The scheme sees central government give councils up to £4,000 to identify and turn around eligible families; the families then receive a dedicated social worker to coordinate public services support to tackle their problems.

But the NIESR said there was “no significant or systematic impact” of the programme.

“The key finding is that across a wide range of outcomes, covering the key objectives of the Troubled Families Programme – employment, benefit receipt, school attendance, safeguarding and child welfare – we were unable to find consistent evidence that the programme had any significant or systematic impact.

“The vast majority of impact estimates were statistically insignificant, with a very small number of positive or negative results.

“These results are consistent with those found by the separate and independent impact analysis using survey data, also published today, which also found no significant or systemic impact on outcomes related to employment, job seeking, school attendance, or anti-social behaviour.”

"What on earth did the Treasury think it was doing allowing public money to be squandered like this?" – Jonathan Portes, NIESR

The report found that outcomes for families in the programme were almost identical to those who were not given special treatment: 45% still claimed jobless benefits a year-and-a-half later, while anti-social behaviour, criminal offences, and truancy levels were no lower for those in the programme.

The NIESR's Jonathan Portes, former chief economist for the Department for Work and Pensions and the Cabinet Office, and a long-standing critic of the programme, said the Troubled Families scheme was "a perfect case study" of how "the manipulation and misrepresentation of statistics by politicians and civil servants" could lead to "bad policy and, frankly, to the wasting of hundreds of millions of pounds of taxpayers’ money".

Writing on his personal blog, Portes acknowledged that "successful policymaking requires experimentation and risk-taking".

But he accused the government of a "deliberate misrepresentation of the data and statistics", leading to "badly formulated targets" and a "funding model that could have been designed to waste money".

Portes wrote: "What on earth did the Treasury think it was doing allowing public money to be squandered like this? Were they busy cutting core local authority budgets to notice that CLG were throwing hundreds of millions of pounds away with no serious scrutiny?"

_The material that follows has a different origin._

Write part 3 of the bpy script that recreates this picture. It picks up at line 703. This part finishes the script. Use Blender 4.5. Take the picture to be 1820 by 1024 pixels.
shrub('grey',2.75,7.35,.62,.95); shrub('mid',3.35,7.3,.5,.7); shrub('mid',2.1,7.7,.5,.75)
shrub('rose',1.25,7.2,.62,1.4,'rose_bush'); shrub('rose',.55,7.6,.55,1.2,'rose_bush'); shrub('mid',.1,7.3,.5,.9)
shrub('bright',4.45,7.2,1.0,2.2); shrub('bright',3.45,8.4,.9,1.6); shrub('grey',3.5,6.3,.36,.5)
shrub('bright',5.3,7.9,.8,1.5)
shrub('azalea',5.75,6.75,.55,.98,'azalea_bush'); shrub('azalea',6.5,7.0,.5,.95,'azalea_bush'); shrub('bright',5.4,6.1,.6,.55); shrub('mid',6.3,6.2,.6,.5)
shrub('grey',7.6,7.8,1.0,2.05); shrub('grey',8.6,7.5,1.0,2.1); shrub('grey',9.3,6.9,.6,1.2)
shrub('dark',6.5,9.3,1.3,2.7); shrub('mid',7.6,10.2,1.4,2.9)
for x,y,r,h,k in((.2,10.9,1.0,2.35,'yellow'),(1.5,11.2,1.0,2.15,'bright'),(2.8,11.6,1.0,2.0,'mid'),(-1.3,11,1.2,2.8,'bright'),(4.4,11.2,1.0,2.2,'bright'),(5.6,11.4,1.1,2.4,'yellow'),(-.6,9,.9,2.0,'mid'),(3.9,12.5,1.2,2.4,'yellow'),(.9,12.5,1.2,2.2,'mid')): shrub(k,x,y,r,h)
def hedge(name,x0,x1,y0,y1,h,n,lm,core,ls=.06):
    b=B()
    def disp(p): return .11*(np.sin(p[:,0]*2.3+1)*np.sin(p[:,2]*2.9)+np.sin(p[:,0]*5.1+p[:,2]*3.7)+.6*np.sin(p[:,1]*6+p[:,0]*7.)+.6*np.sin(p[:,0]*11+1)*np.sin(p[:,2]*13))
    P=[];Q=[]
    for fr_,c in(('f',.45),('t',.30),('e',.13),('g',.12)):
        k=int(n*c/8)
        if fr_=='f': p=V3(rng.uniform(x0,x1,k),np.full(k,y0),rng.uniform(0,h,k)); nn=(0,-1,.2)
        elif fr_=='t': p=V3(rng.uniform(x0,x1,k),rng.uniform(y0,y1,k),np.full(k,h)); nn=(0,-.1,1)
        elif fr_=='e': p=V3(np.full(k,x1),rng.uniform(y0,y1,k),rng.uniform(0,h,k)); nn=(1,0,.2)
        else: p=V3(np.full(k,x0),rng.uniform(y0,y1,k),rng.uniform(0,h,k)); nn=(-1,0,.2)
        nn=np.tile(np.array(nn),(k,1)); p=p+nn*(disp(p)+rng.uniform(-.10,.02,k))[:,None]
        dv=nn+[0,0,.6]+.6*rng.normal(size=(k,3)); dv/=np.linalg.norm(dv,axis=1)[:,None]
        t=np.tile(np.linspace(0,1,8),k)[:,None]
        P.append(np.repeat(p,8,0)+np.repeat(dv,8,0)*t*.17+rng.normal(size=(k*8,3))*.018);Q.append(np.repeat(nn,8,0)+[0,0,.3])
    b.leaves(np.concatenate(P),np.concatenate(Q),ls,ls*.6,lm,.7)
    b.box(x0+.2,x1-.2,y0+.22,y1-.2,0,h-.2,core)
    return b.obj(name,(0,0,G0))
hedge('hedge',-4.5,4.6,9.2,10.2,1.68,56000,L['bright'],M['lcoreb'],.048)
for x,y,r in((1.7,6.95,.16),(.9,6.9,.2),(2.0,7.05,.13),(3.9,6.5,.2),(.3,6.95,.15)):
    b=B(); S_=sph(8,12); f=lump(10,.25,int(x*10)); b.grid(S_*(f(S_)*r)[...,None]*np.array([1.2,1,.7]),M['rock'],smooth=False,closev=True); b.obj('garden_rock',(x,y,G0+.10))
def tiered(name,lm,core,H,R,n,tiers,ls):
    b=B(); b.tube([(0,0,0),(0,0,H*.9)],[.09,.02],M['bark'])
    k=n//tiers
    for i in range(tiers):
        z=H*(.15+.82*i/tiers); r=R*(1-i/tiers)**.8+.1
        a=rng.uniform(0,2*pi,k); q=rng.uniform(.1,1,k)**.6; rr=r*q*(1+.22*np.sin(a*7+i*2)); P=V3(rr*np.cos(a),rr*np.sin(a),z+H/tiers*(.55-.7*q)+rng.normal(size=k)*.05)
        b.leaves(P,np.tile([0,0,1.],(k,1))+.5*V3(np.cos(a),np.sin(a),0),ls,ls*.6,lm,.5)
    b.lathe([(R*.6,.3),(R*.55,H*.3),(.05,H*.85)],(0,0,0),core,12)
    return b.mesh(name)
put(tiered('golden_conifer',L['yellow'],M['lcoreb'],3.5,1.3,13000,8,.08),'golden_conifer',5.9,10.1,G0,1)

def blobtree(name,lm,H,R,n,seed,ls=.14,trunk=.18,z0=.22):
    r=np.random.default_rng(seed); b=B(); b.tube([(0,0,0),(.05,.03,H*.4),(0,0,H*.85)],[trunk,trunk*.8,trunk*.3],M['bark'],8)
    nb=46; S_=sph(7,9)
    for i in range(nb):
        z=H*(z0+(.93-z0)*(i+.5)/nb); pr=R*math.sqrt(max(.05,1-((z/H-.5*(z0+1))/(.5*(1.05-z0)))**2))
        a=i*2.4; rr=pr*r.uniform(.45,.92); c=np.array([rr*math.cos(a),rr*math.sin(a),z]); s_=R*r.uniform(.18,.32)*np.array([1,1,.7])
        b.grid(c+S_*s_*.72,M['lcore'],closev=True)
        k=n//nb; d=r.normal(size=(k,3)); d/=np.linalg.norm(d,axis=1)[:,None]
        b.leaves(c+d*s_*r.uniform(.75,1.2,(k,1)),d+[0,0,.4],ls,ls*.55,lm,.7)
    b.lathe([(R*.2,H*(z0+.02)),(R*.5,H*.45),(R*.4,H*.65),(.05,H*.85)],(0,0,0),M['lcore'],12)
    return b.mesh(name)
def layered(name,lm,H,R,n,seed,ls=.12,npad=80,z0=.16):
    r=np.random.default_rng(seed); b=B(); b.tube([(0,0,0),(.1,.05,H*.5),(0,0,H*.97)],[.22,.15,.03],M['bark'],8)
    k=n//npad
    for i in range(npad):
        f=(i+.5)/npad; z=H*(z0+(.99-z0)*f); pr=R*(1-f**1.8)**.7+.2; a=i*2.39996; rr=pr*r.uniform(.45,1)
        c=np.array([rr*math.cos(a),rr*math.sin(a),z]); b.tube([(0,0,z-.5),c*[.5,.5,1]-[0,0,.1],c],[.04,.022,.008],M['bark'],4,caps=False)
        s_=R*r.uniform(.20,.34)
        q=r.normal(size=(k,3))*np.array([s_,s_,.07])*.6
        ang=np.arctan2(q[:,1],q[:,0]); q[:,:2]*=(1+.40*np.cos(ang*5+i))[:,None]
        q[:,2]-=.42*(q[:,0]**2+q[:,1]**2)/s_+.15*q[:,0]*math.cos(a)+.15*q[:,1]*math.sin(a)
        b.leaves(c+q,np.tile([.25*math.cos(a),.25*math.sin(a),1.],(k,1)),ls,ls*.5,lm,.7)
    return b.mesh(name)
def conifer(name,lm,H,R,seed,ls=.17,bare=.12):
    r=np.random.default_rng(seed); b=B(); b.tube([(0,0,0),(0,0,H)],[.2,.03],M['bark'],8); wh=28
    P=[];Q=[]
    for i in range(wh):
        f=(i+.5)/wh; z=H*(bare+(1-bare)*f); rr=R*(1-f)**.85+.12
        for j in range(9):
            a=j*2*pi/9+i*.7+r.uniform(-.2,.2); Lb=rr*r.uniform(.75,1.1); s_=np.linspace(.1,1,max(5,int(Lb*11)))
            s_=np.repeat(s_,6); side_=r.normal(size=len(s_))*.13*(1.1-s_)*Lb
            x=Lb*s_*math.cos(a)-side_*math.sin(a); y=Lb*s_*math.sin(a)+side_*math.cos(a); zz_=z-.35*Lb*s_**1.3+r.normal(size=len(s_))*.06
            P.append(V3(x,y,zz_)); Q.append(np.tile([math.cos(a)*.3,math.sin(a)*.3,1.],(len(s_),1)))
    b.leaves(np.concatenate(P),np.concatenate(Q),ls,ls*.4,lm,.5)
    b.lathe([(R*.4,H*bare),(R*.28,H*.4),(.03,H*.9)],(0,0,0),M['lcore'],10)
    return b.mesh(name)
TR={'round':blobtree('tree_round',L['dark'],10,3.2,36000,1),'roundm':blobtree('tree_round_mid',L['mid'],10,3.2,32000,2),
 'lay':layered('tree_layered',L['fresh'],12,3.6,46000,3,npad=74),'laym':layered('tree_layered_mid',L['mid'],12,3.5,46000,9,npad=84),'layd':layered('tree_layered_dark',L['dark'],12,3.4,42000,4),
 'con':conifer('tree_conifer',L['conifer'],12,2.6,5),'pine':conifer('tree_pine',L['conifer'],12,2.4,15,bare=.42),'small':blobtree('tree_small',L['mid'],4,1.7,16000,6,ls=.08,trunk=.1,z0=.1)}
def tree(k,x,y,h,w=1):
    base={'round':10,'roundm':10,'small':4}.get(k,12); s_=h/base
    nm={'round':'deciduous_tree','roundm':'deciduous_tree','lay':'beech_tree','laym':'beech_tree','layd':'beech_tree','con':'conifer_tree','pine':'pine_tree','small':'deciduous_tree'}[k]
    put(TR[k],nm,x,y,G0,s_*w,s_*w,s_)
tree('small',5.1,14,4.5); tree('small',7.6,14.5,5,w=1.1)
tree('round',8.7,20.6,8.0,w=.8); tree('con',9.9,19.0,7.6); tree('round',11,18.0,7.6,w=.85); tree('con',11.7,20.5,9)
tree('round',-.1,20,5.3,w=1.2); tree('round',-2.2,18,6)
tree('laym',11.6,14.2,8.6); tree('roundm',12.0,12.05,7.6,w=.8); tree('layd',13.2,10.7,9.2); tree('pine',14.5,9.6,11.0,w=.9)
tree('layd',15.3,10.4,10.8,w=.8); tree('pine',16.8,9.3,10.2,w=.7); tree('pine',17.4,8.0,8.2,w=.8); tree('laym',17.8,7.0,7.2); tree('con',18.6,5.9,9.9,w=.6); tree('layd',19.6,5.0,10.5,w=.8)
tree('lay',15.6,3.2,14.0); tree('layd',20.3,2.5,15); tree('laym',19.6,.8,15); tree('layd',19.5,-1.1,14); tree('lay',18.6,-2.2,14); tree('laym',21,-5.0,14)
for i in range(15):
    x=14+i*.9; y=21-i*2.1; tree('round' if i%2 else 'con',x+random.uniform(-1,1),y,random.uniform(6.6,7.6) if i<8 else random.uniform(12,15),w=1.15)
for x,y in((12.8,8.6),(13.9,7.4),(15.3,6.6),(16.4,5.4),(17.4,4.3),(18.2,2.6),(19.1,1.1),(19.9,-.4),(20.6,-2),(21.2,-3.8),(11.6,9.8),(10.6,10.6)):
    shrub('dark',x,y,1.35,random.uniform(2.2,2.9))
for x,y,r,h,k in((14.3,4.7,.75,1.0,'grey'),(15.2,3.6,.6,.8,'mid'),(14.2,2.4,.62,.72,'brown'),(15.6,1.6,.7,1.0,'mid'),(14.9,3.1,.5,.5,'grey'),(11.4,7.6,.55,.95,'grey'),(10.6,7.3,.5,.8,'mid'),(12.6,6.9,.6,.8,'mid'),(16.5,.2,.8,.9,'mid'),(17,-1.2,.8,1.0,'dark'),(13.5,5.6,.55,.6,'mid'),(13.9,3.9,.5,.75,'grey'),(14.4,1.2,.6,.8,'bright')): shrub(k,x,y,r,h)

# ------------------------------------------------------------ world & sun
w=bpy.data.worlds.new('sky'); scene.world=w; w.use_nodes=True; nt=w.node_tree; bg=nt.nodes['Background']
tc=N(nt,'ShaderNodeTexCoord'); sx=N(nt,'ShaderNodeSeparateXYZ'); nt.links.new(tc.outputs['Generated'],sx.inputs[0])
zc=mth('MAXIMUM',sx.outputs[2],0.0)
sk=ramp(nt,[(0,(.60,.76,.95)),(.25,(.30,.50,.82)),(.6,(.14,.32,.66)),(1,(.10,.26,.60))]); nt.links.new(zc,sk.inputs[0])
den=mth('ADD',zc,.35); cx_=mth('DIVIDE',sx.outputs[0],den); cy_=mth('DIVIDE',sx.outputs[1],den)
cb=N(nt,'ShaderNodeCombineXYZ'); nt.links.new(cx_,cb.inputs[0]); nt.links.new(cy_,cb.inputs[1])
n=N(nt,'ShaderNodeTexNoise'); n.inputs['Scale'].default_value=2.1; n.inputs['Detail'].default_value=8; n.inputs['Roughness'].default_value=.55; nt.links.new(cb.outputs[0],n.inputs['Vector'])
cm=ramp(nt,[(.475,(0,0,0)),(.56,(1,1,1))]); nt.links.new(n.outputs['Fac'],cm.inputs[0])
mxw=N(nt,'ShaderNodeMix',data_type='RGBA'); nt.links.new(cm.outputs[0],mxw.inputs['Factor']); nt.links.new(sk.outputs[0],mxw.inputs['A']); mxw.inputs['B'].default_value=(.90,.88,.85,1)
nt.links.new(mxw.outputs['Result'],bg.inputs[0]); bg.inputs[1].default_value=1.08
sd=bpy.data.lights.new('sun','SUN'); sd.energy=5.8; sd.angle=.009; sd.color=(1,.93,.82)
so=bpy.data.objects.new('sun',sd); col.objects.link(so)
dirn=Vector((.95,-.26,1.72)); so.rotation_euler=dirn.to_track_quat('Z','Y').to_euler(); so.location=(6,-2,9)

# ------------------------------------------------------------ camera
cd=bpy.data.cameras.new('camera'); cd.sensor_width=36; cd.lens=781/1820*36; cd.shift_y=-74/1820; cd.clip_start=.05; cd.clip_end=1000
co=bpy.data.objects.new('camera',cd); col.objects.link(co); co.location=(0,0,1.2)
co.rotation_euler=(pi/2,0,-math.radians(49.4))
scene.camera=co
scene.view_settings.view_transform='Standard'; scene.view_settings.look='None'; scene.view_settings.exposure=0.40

Louise Casey (pictured), the civil servant who acted as director general of the Troubled Families programme from 2010 to 2015, will faced questions on the scheme from MPs on the Public Accounts Committee on Wednesday.

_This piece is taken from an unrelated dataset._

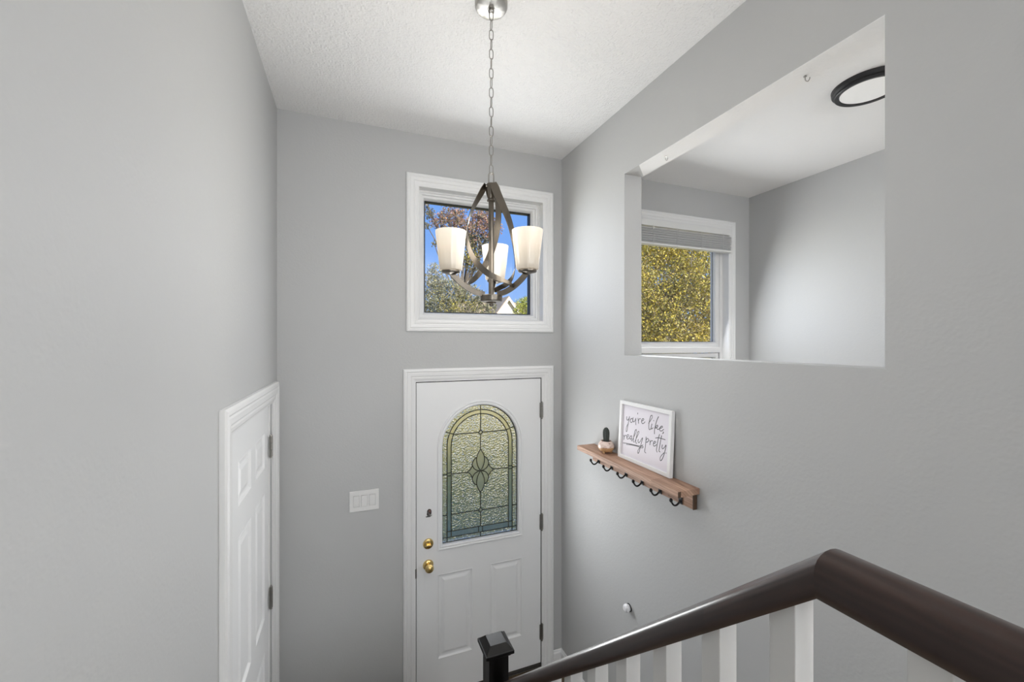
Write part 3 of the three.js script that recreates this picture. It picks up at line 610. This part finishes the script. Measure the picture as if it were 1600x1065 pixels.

"Families said they valued the trust, honesty and persistence of keyworkers" – Department for Communities and Local Government

Ahead of that appearance, the Department for Communities and Local Government last night published a detailed "lessons learned" report on the first five years of the scheme, responding to the NIESR study and setting out the steps it plans to take to improve the programme over the next five years.

The report acknowledged that the independent analysis had been "unable to attribute improvements in families' lives to the programme". But it said families had been "hugely positive about the service", with 76% saying the help they had received had "made more difference to their lives than previous help they had received".

"They also said they valued the trust, honesty and persistence of keyworkers," the department added.

Planned changes for the 2015-20 version of the programme include a new "National Impact Study" to track outcomes every six months, with an independent team of academics providing external scrutiny.

"The evaluation will measure the progress of families on over sixty outcome measures across crime, health, education, domestic abuse, employment and child-safeguarding," the department said.

It added: "As part of the evaluation we are also collecting qualitative information from LAs and families about how the programme is being delivered. Ipsos MORI have conducted a survey of over 1,000 families who will be re-interviewed two years later, and which will capture improvements in families such as self-reported domestic abuse using the same measure as the Crime Survey for England and Wales."

Meanwhile, the department has also opted to resdesign the "payment by results" element of the scheme for its 2015-20 version.

The NIESR said the original programme had only a "limited mechanism to avoid paying for results not attributable" to its interventions.

The DCLG said payments for the 2015-20 version of the programme would only take place once there had been "sustained and significant progress against all of the family's problems" or where an adult in the family has moved into "continuos employment".